Jan 27, known as International Holocaust Remembrance Day, marks the 70th anniversary of the liberation of the largest Nazi death camp, Auschwitz-Birkenau. One of the most memorable museum experiences I had on a trip to Berlin five years ago was visiting the Jewish Museum. Over the last twenty years there has been a trend in the museum world to create splashy, eye-catching buildings (see the Guggenheim in Bilbao) that unfortunately overpowers the contents on display. But as an architecture buff, I think the Jewish Museum, unlike some distracting modern structures, is a thoughtful design.
The architect Daniel Libeskind created a radical zigzag, almost like a broken Star of David, which has earned it the nickname “Blitz” or “Lightning”. The zinc facade is covered in jagged windows and diagonal slashes. The building is literally a prison in that it has no entrances or exits of its own. One must enter through an underground passage from the original museum. There are promises of doors but they always turn out to be dead ends. A line of “Voids,” empty spaces about 66 feet (20 m) tall, slices linearly through the entire building. They represent “That which can never be exhibited when it comes to Jewish Berlin history: Humanity reduced to ashes.”
In the basement, visitors first encounter three intersecting, slanting corridors named the “Axes”, one of which leads to the irregularly shaped Holocaust Tower. The bare concrete tower is a 79 foot (24 m) tall empty silo, neither heated nor cooled, and its only light comes from a small slit in its roof. Visitors are admitted into this dark space only a handful at a time. It is an unsettling experience, with the amplified sounds of the outside world, then the heavy door is open again and one is free. There might be criticism that it is a bit cliched and melodramatic, but how can one truly convey what it was like to be incarcerated by the Nazis without creating an isolating, somewhat uneasy space?

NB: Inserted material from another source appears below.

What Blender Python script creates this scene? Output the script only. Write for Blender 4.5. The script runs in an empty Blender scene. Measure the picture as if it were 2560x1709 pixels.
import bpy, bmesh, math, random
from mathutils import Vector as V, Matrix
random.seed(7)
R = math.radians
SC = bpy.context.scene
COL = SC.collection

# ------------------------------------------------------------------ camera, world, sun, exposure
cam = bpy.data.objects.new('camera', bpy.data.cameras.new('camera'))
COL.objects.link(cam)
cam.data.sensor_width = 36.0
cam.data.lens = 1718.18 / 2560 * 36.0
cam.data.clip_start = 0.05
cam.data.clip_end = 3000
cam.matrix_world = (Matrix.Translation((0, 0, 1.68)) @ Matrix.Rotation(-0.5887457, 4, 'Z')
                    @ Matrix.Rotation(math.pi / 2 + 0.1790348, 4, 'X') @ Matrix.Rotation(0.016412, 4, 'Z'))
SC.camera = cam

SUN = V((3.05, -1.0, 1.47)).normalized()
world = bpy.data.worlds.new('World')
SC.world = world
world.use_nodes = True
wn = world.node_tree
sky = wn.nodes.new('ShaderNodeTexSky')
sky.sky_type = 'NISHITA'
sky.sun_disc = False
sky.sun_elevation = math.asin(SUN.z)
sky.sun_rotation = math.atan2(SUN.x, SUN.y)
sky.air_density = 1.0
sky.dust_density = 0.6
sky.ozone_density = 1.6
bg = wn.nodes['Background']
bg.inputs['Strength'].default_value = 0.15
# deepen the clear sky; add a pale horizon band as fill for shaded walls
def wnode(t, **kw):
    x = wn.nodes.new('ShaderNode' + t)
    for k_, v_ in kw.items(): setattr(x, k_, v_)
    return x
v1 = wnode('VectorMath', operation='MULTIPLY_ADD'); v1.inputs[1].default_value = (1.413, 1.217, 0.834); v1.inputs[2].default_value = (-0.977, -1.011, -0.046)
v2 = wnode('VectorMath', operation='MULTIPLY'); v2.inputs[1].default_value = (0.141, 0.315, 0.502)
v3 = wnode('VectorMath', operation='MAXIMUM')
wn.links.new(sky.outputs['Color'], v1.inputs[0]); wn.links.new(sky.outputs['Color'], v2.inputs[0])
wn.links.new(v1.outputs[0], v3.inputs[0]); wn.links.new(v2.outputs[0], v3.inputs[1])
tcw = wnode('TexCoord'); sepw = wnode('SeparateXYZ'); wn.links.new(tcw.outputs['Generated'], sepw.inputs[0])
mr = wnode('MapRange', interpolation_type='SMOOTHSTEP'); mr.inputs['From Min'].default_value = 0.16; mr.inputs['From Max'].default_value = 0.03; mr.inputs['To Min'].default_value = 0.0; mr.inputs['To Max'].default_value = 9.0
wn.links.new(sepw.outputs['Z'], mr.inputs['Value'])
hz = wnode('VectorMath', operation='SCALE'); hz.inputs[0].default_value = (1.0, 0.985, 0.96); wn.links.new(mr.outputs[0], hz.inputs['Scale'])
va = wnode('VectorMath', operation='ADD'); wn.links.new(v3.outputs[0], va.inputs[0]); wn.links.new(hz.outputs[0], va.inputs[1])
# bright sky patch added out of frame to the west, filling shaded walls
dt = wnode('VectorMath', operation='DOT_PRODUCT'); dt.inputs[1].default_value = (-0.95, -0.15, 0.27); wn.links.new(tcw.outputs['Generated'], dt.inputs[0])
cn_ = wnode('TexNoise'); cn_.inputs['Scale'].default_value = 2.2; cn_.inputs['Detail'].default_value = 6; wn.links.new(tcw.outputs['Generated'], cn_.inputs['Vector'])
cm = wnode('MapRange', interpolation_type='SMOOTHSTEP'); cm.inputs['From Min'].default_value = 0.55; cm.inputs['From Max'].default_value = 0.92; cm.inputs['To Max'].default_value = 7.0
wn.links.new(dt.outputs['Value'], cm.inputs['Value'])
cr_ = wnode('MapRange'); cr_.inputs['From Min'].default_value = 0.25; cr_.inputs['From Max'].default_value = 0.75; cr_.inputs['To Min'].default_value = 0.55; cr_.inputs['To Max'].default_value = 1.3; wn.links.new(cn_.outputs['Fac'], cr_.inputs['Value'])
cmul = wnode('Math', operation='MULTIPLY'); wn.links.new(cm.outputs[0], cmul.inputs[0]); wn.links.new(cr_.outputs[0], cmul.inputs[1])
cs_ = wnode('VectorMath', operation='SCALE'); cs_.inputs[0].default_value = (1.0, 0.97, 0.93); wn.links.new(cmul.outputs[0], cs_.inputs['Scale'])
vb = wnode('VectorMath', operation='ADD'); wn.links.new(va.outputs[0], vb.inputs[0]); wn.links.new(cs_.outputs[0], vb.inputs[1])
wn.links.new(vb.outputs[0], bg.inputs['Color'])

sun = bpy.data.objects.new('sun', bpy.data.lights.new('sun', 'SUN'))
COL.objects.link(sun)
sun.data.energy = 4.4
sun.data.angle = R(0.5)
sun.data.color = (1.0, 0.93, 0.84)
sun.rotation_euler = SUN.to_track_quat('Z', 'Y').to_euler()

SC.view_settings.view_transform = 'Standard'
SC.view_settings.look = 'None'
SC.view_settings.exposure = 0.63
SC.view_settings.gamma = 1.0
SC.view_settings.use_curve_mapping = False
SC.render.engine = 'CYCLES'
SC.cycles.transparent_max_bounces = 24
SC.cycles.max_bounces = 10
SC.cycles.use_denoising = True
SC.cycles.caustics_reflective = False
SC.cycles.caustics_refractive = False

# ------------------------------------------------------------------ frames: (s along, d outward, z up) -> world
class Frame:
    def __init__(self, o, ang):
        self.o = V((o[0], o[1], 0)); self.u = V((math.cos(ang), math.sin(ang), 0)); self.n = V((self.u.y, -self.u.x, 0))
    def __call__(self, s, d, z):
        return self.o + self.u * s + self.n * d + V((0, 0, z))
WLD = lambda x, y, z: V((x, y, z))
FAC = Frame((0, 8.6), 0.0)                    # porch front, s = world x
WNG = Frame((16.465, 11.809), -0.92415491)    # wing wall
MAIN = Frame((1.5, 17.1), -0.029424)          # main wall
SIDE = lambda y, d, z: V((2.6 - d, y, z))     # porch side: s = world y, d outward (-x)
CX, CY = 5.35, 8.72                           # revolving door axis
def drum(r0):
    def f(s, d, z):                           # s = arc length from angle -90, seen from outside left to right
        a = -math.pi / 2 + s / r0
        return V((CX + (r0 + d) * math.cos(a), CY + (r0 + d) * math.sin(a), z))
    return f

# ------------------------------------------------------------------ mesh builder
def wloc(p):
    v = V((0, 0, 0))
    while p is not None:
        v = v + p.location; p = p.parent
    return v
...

The second axis leads to the Garden of Exile. Its tilted foundation make the 49 concrete pillars appear crooked from the outside street, but inside they grow straight. The unsettling experience for the visitor continues with the installation titled Shalekhet (Fallen Leaves) by Israeli artist Menashe Kadishman in the Memory Void, one of the museum’s empty spaces. Over 10,000 open-mouthed faces coarsely cut from heavy, circular iron plates cover the floor, which you can step on and pick up (although you hands will get dirty quickly). Sounds echo throughout the space, much like the Holocaust Tower. I could go on, but I won’t and will only say that the Jewish Museum’s building and interior left a lasting impression on me. Its architecture didn’t overwhelm the exhibits on display, but transformed them and made me think deeper.